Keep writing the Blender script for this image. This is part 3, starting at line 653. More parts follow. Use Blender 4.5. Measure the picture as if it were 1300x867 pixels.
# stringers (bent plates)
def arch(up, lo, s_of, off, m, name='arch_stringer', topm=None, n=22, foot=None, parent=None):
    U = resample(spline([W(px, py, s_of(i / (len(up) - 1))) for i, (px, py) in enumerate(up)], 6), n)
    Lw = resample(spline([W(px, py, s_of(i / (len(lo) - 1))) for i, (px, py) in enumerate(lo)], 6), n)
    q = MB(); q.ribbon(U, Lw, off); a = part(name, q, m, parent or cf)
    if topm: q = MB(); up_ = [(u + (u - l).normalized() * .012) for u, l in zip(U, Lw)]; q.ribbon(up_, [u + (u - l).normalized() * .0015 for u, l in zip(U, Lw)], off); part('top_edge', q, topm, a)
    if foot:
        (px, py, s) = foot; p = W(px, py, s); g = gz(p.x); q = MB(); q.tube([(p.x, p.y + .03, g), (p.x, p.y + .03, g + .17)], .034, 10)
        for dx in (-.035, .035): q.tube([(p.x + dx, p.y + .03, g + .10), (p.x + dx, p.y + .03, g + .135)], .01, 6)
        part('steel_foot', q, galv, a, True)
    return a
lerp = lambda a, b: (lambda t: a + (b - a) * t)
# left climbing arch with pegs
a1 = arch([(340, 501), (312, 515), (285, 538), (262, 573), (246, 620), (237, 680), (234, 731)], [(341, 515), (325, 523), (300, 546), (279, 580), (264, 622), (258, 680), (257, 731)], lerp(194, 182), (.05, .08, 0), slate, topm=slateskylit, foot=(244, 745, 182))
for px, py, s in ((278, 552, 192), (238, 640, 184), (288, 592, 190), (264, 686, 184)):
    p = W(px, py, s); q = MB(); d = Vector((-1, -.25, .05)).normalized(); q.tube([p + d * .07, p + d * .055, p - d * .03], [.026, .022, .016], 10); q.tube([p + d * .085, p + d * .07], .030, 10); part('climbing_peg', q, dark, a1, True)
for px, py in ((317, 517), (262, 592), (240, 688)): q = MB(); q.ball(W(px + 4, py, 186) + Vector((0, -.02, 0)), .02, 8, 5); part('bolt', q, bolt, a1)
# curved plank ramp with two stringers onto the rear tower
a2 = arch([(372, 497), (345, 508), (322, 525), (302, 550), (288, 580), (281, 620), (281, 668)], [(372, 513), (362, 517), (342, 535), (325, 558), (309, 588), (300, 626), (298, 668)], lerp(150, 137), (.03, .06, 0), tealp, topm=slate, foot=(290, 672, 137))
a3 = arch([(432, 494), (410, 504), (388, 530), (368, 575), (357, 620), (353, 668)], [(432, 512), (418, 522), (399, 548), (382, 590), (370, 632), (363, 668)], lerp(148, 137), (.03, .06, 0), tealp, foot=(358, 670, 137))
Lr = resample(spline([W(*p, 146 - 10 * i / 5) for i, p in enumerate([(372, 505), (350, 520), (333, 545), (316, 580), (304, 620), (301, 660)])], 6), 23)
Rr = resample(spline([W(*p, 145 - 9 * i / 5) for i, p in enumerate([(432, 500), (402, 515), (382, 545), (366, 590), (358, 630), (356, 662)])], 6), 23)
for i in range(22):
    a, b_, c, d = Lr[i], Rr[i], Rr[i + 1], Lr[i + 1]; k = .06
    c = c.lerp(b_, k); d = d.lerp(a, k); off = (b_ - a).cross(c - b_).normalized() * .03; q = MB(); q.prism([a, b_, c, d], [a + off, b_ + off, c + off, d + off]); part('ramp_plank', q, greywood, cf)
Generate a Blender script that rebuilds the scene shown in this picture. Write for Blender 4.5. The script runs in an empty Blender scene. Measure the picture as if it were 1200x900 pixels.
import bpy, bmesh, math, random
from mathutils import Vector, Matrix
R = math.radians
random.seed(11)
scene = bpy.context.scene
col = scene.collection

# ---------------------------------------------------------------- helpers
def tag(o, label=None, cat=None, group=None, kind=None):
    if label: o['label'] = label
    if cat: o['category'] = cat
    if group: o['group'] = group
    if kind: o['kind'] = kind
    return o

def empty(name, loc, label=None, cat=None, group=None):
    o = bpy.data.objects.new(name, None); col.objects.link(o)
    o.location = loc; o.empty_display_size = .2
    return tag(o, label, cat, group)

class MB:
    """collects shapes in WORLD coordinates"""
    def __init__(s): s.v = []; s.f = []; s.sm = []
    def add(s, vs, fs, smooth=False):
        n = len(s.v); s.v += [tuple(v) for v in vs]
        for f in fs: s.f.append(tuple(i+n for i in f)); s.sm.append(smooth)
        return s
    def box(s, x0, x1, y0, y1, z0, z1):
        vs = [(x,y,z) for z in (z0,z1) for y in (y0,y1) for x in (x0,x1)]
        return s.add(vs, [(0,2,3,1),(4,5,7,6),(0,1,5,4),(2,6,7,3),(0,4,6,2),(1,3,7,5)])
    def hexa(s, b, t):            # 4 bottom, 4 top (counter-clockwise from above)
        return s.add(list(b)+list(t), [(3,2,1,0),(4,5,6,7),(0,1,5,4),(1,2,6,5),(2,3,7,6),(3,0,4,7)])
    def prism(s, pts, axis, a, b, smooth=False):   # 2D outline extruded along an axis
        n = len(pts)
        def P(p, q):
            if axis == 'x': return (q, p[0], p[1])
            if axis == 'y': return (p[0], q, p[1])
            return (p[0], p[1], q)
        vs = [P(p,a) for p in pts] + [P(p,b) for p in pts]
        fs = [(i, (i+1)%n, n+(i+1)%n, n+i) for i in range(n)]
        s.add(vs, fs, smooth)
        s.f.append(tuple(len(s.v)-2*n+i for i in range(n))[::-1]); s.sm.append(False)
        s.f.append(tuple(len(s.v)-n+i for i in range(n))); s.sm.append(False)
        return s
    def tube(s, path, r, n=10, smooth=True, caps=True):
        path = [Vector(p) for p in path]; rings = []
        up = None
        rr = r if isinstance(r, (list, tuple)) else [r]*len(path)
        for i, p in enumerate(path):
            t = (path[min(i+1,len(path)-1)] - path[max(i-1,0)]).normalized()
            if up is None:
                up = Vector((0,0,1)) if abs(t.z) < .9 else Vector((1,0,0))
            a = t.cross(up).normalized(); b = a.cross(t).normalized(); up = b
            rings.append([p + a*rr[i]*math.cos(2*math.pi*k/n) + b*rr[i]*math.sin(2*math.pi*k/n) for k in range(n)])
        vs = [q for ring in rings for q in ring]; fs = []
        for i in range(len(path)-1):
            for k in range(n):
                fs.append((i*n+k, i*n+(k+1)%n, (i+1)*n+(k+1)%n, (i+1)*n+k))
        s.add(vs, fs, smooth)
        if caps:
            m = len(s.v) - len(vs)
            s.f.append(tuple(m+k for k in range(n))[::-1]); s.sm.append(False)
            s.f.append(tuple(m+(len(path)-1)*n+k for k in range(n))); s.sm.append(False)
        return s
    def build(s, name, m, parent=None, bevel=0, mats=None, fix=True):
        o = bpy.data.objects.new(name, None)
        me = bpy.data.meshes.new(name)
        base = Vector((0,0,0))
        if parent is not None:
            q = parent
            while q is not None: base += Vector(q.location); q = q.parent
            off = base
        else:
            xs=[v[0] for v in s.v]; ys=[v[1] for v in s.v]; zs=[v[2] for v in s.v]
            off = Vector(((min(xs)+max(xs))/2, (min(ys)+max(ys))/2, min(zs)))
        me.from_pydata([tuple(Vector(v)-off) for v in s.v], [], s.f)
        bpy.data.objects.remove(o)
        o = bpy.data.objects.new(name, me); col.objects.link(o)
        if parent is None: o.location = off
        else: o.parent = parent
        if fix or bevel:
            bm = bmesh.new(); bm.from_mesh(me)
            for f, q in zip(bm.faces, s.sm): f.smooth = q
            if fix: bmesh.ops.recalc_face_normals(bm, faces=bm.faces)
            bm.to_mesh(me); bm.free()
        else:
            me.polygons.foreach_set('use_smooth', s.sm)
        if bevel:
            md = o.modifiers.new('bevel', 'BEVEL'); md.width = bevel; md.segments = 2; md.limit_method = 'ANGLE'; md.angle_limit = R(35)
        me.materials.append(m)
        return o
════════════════
Directions for this task =
Only the lines from the one with "Generate a Blender" to the one with "return tag(o, label, cat, group)" are wanted; extract them exactly, both ends included.

Result for this exercise =
Generate a Blender script that rebuilds the scene shown in this picture. Write for Blender 4.5. The script runs in an empty Blender scene. Measure the picture as if it were 1200x900 pixels.
import bpy, bmesh, math, random
from mathutils import Vector, Matrix
R = math.radians
random.seed(11)
scene = bpy.context.scene
col = scene.collection

# ---------------------------------------------------------------- helpers
def tag(o, label=None, cat=None, group=None, kind=None):
    if label: o['label'] = label
    if cat: o['category'] = cat
    if group: o['group'] = group
    if kind: o['kind'] = kind
    return o

def empty(name, loc, label=None, cat=None, group=None):
    o = bpy.data.objects.new(name, None); col.objects.link(o)
    o.location = loc; o.empty_display_size = .2
    return tag(o, label, cat, group)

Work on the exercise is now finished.